We forget at times that the technological revolution is being mirrored and matched in things like grammar.
Two hundred years ago, most dialogue was in huge blocks. Individual speakers were stuffed together, one after another, in single paragraphs. Dickens, admittedly writing for the paycheck, put each speaker in their own paragraph, and now this is so common that doing it any other way strikes us as odd. It’s much, much, much easier to read.
But it’s new!
Lines between paragraphs are new!
Long paragraphs are fine when called for. If Adam enters the scene wearing something peculiar, and we need a two-page paragraph of description, that doesn’t bother me in the slightest. But if the writer prefers to frontload a little scene setting so that later the scene can go unbothered, that frontload can usually be broken up into a bunch of little chunks.
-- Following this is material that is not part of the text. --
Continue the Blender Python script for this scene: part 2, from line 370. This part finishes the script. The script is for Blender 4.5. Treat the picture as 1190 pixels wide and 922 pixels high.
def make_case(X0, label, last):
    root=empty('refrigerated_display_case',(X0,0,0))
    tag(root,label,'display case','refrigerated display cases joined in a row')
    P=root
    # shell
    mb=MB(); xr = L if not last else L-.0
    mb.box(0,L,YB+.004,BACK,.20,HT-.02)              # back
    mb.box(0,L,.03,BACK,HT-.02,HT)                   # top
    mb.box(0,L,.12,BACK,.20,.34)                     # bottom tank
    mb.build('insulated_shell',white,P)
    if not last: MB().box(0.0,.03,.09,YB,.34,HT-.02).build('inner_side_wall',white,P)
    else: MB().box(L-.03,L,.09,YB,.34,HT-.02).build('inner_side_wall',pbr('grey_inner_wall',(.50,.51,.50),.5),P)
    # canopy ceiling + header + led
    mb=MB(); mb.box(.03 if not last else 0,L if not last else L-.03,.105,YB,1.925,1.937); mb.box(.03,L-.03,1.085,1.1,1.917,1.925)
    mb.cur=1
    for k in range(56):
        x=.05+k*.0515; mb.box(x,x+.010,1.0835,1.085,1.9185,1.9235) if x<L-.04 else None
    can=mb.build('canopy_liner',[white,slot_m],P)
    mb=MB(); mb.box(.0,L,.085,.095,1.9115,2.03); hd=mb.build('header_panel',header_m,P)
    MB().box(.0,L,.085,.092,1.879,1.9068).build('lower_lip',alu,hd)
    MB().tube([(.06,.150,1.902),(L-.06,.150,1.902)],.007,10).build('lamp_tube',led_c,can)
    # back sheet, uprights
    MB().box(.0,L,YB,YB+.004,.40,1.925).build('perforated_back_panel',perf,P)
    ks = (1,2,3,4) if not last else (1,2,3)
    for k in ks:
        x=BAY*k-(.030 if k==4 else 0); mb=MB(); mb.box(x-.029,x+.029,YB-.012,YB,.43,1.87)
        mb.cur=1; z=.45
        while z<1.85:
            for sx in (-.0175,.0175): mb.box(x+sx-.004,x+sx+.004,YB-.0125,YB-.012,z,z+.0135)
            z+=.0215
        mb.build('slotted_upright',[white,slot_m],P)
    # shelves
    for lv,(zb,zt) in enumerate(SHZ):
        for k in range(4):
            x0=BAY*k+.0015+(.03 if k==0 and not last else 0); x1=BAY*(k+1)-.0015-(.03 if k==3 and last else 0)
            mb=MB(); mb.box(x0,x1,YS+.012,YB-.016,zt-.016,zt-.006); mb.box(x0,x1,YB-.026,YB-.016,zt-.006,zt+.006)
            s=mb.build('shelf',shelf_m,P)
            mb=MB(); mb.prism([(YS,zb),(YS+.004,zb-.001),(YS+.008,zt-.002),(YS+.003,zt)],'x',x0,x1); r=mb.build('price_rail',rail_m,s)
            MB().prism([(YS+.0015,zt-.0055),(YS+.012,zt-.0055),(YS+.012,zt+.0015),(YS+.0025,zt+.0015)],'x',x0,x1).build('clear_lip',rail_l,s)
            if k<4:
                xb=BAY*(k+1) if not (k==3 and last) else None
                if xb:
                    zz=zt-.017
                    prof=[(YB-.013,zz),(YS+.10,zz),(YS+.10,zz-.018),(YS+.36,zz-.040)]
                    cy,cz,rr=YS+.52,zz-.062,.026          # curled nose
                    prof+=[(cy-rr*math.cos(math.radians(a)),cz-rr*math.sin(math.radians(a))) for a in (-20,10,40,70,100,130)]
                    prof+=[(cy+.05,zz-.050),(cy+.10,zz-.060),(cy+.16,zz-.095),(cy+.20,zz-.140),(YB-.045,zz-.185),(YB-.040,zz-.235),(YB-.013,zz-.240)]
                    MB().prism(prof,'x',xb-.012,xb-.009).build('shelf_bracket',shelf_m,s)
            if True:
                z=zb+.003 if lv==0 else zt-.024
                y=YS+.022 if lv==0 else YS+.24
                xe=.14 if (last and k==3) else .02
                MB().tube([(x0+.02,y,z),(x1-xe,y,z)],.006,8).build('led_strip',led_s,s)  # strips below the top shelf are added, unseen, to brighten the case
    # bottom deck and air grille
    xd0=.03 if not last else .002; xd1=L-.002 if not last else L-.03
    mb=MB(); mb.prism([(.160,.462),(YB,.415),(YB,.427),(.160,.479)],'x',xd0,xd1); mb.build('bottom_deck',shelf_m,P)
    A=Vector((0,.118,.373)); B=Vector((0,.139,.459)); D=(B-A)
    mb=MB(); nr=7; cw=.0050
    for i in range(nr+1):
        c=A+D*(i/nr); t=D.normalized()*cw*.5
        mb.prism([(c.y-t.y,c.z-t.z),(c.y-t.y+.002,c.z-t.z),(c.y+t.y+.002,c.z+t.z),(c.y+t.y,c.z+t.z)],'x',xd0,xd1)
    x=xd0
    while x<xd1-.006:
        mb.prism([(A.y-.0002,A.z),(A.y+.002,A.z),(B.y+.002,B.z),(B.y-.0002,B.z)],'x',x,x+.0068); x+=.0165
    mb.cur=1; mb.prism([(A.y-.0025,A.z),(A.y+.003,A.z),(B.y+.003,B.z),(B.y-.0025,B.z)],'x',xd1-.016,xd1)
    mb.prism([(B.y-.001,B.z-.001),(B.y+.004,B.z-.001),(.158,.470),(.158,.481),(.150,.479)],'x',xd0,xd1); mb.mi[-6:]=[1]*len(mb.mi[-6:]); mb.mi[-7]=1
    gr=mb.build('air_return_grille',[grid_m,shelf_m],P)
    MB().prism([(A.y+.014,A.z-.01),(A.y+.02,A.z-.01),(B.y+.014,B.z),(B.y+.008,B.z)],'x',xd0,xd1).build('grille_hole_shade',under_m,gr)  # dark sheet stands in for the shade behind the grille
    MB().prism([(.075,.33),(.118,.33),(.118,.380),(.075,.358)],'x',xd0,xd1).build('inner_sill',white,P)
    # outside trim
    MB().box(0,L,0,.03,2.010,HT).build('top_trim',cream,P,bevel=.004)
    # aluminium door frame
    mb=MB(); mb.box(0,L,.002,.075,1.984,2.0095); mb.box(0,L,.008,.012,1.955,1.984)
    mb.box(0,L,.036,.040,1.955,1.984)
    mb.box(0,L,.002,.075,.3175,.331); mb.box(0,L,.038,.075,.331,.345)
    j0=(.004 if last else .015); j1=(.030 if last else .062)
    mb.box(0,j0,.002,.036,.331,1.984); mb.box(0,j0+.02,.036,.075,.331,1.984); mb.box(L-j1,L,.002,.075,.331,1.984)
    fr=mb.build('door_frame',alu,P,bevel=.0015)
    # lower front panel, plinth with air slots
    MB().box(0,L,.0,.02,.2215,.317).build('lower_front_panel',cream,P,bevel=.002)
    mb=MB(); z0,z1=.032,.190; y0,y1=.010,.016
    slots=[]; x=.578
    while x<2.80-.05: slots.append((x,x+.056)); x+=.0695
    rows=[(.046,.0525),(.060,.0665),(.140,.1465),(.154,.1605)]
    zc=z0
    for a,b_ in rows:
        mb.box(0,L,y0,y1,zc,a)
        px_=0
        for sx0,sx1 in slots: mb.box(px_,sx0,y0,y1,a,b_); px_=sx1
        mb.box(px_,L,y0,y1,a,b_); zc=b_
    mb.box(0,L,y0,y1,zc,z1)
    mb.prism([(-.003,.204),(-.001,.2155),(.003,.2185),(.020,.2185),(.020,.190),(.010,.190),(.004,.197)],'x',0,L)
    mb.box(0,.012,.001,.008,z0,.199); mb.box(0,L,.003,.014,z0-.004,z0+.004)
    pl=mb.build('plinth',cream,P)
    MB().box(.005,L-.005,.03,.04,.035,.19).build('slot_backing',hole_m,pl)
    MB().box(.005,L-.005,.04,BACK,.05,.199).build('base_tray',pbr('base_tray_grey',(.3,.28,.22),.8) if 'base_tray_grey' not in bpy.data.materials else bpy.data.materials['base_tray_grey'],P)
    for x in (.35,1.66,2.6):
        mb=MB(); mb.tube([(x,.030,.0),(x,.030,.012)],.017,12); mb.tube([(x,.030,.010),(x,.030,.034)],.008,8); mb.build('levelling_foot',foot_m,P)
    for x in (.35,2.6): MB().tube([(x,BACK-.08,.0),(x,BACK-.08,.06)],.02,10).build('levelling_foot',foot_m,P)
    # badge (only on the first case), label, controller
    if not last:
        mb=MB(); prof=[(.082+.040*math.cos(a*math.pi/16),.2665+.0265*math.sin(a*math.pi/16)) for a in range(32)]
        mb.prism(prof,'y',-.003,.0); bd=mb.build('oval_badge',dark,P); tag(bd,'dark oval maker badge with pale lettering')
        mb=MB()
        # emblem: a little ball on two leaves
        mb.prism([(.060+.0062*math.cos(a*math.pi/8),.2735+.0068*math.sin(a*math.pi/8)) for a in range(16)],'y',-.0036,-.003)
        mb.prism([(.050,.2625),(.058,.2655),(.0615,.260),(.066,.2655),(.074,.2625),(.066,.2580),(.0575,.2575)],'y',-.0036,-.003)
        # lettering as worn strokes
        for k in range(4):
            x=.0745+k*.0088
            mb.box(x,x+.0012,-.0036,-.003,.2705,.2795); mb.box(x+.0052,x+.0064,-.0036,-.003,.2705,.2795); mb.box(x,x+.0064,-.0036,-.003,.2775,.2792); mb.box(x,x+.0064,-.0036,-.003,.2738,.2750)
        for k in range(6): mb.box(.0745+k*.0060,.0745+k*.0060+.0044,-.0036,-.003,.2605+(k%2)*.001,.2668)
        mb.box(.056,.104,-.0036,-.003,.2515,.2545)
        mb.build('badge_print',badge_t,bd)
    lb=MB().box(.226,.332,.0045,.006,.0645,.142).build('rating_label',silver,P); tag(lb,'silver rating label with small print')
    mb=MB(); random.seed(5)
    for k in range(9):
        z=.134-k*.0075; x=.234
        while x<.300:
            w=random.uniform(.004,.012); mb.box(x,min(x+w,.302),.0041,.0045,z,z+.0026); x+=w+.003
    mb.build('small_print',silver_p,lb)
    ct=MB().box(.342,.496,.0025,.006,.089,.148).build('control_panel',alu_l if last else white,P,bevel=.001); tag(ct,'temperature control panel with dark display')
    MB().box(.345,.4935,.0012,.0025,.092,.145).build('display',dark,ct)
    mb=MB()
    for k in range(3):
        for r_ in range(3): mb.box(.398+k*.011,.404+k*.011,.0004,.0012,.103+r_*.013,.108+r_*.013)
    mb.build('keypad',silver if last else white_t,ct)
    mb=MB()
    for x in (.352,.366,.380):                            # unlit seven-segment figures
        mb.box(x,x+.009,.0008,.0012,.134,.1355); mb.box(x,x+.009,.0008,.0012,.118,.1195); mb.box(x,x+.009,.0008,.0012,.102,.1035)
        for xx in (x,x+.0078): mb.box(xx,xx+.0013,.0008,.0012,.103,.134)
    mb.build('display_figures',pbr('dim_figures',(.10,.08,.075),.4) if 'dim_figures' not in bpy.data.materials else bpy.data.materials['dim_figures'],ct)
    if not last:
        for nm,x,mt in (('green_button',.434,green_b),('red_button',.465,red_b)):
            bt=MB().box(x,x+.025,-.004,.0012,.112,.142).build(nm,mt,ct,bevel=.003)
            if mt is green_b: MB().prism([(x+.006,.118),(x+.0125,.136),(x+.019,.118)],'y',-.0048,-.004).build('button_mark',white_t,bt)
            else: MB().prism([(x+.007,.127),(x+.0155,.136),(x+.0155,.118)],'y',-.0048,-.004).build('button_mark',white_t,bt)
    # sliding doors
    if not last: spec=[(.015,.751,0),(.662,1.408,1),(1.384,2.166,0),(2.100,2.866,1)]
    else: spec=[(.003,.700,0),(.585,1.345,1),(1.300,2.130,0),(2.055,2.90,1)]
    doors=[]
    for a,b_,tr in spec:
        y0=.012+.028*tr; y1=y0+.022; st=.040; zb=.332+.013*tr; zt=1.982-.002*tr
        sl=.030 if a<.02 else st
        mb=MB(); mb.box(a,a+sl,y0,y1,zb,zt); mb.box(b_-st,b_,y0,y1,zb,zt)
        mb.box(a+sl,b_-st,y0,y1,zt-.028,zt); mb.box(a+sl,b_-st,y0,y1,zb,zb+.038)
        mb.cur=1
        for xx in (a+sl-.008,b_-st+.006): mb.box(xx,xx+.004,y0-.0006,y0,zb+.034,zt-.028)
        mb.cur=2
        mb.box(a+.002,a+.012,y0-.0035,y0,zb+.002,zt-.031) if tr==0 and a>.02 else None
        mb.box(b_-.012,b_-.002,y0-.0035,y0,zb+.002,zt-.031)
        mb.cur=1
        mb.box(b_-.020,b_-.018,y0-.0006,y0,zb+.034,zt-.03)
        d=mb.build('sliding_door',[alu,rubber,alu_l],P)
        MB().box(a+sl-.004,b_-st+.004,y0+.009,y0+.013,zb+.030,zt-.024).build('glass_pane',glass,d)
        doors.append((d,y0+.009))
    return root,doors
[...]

Give me a paragraph on the room layout, a paragraph on the furniture, one on where the people are sitting, and one on the view out the window. If the author thinks they need all that, go right ahead. But the breaking-up of huge text-walls into smaller features is an improvement.
I’ve been reading Mallory, and the story is better than I recall. The general flow of the writing consists of text boulders filled with heterogeneous dialogue intrusions. You would never confuse it with a modern retelling. Manutius’s invention of the comma has been mirrored by improvements in things like indentations and spacing, and these are real, significant improvements.